■ **GIVEN REQUEST**:
Repeat verbatim only the lines from the opening of the material below through the one that contains "COL = scene.collection".
------------------------------------
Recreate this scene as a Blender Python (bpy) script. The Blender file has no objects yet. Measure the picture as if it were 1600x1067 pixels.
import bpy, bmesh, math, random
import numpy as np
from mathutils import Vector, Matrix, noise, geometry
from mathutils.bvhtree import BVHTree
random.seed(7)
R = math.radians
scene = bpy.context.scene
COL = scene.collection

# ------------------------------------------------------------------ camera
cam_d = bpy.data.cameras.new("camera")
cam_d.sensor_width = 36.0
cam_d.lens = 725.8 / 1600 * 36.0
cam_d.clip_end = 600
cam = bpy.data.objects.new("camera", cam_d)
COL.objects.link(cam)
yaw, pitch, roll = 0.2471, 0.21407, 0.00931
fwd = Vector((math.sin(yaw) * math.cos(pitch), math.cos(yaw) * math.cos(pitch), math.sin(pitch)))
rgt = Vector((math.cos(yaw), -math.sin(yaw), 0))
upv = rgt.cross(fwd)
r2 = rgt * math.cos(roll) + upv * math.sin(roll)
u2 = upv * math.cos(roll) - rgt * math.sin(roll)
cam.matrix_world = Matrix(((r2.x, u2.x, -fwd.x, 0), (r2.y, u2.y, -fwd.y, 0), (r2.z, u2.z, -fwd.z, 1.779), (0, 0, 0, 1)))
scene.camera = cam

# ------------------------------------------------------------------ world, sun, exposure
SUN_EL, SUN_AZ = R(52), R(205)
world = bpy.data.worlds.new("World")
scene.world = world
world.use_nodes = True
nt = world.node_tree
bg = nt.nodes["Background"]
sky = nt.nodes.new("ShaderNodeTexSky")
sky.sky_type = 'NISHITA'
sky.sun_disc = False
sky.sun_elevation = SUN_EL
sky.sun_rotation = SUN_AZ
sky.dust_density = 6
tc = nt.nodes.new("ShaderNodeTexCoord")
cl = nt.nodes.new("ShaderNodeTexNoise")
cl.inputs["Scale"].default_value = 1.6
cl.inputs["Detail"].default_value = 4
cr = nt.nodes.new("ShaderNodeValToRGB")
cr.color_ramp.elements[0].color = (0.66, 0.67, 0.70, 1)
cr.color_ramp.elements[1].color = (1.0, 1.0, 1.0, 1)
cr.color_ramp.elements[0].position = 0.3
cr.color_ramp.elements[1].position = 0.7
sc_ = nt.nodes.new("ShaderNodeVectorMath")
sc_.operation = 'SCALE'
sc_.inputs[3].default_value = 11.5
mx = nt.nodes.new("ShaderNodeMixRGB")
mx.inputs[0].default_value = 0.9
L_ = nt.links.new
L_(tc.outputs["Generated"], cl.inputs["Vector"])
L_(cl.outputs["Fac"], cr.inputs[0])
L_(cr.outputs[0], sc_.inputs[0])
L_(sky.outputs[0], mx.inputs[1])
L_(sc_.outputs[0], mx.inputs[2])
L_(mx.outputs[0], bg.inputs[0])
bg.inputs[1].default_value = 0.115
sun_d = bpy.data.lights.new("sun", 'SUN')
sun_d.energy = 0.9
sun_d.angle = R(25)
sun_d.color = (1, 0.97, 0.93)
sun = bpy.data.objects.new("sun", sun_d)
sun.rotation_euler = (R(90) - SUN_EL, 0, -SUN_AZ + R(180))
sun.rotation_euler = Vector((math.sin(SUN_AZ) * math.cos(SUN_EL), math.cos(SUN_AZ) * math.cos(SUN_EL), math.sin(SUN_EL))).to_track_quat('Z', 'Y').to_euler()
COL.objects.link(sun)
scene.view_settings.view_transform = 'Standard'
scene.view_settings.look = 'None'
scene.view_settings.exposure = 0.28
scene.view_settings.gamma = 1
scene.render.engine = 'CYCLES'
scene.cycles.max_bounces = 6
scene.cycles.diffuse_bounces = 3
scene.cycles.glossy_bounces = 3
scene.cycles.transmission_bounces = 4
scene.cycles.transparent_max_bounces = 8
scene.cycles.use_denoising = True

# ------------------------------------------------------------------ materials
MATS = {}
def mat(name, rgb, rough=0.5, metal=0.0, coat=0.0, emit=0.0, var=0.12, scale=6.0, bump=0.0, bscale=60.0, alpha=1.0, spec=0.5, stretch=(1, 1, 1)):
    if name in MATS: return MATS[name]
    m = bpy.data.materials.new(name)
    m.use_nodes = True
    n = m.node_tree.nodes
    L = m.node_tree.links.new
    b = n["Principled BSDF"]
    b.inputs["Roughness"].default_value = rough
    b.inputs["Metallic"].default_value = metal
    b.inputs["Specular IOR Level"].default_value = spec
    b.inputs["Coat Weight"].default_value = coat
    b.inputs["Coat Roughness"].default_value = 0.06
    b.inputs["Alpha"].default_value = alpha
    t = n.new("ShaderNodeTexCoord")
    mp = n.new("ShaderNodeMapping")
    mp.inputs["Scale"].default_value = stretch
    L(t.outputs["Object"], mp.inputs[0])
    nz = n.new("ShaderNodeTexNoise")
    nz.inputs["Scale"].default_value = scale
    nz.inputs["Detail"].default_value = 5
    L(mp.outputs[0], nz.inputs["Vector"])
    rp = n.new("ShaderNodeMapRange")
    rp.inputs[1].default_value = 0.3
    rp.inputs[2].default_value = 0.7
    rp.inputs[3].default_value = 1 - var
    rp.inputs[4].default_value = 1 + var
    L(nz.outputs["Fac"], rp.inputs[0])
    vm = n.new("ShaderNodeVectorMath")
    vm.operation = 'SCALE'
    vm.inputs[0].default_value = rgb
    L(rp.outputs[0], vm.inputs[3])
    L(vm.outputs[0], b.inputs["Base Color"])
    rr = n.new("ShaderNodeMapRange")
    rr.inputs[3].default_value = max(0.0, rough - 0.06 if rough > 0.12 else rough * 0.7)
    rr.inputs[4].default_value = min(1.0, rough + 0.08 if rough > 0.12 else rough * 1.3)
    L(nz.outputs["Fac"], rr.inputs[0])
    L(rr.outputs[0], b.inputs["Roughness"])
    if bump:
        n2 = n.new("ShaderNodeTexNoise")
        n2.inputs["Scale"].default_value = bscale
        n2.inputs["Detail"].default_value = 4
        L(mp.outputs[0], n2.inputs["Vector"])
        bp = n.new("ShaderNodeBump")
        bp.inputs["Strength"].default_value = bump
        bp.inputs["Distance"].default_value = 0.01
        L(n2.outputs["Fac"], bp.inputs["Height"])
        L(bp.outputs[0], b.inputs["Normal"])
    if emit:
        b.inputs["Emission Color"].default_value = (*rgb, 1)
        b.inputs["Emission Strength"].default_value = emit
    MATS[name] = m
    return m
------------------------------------
■ **WRITTEN RESPONSE**:
Recreate this scene as a Blender Python (bpy) script. The Blender file has no objects yet. Measure the picture as if it were 1600x1067 pixels.
import bpy, bmesh, math, random
import numpy as np
from mathutils import Vector, Matrix, noise, geometry
from mathutils.bvhtree import BVHTree
random.seed(7)
R = math.radians
scene = bpy.context.scene
COL = scene.collection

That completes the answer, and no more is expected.